What to work on: Print out every line, exactly as written.

** Start of Data block **

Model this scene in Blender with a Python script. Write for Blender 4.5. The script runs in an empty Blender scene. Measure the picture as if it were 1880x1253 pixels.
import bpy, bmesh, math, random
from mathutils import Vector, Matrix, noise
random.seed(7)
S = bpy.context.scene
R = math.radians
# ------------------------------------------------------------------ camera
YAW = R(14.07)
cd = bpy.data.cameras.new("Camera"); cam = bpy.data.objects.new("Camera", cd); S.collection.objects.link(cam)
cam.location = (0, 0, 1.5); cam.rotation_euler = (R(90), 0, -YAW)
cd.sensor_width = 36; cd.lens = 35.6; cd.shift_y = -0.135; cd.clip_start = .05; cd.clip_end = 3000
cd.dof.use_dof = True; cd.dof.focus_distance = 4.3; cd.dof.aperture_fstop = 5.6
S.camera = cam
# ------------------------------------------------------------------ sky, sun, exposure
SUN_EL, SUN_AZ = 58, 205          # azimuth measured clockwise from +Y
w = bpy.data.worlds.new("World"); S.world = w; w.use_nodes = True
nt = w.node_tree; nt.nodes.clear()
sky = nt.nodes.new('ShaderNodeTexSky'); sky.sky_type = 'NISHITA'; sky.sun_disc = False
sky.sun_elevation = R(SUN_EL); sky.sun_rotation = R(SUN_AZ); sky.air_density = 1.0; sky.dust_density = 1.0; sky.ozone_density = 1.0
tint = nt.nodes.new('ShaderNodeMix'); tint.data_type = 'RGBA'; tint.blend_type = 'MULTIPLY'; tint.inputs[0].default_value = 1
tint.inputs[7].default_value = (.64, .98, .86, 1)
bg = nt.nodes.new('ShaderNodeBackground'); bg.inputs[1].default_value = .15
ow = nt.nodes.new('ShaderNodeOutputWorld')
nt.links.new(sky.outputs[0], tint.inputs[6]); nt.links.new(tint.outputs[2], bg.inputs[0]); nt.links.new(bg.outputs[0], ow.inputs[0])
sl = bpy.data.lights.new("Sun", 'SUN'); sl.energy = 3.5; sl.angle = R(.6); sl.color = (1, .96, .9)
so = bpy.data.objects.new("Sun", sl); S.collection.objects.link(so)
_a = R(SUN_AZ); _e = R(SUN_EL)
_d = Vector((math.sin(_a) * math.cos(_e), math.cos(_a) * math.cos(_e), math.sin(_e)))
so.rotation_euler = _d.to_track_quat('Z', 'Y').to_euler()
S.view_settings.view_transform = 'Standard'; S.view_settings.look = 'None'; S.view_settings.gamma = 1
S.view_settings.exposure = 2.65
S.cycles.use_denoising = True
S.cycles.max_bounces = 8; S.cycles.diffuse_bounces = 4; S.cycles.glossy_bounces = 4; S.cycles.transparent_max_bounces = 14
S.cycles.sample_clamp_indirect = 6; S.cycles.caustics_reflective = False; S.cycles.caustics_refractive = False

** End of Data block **

Answer to the exercise:
Model this scene in Blender with a Python script. Write for Blender 4.5. The script runs in an empty Blender scene. Measure the picture as if it were 1880x1253 pixels.
import bpy, bmesh, math, random
from mathutils import Vector, Matrix, noise
random.seed(7)
S = bpy.context.scene
R = math.radians
# ------------------------------------------------------------------ camera
YAW = R(14.07)
cd = bpy.data.cameras.new("Camera"); cam = bpy.data.objects.new("Camera", cd); S.collection.objects.link(cam)
cam.location = (0, 0, 1.5); cam.rotation_euler = (R(90), 0, -YAW)
cd.sensor_width = 36; cd.lens = 35.6; cd.shift_y = -0.135; cd.clip_start = .05; cd.clip_end = 3000
cd.dof.use_dof = True; cd.dof.focus_distance = 4.3; cd.dof.aperture_fstop = 5.6
S.camera = cam
# ------------------------------------------------------------------ sky, sun, exposure
SUN_EL, SUN_AZ = 58, 205          # azimuth measured clockwise from +Y
w = bpy.data.worlds.new("World"); S.world = w; w.use_nodes = True
nt = w.node_tree; nt.nodes.clear()
sky = nt.nodes.new('ShaderNodeTexSky'); sky.sky_type = 'NISHITA'; sky.sun_disc = False
sky.sun_elevation = R(SUN_EL); sky.sun_rotation = R(SUN_AZ); sky.air_density = 1.0; sky.dust_density = 1.0; sky.ozone_density = 1.0
tint = nt.nodes.new('ShaderNodeMix'); tint.data_type = 'RGBA'; tint.blend_type = 'MULTIPLY'; tint.inputs[0].default_value = 1
tint.inputs[7].default_value = (.64, .98, .86, 1)
bg = nt.nodes.new('ShaderNodeBackground'); bg.inputs[1].default_value = .15
ow = nt.nodes.new('ShaderNodeOutputWorld')
nt.links.new(sky.outputs[0], tint.inputs[6]); nt.links.new(tint.outputs[2], bg.inputs[0]); nt.links.new(bg.outputs[0], ow.inputs[0])
sl = bpy.data.lights.new("Sun", 'SUN'); sl.energy = 3.5; sl.angle = R(.6); sl.color = (1, .96, .9)
so = bpy.data.objects.new("Sun", sl); S.collection.objects.link(so)
_a = R(SUN_AZ); _e = R(SUN_EL)
_d = Vector((math.sin(_a) * math.cos(_e), math.cos(_a) * math.cos(_e), math.sin(_e)))
so.rotation_euler = _d.to_track_quat('Z', 'Y').to_euler()
S.view_settings.view_transform = 'Standard'; S.view_settings.look = 'None'; S.view_settings.gamma = 1
S.view_settings.exposure = 2.65
S.cycles.use_denoising = True
S.cycles.max_bounces = 8; S.cycles.diffuse_bounces = 4; S.cycles.glossy_bounces = 4; S.cycles.transparent_max_bounces = 14
S.cycles.sample_clamp_indirect = 6; S.cycles.caustics_reflective = False; S.cycles.caustics_refractive = False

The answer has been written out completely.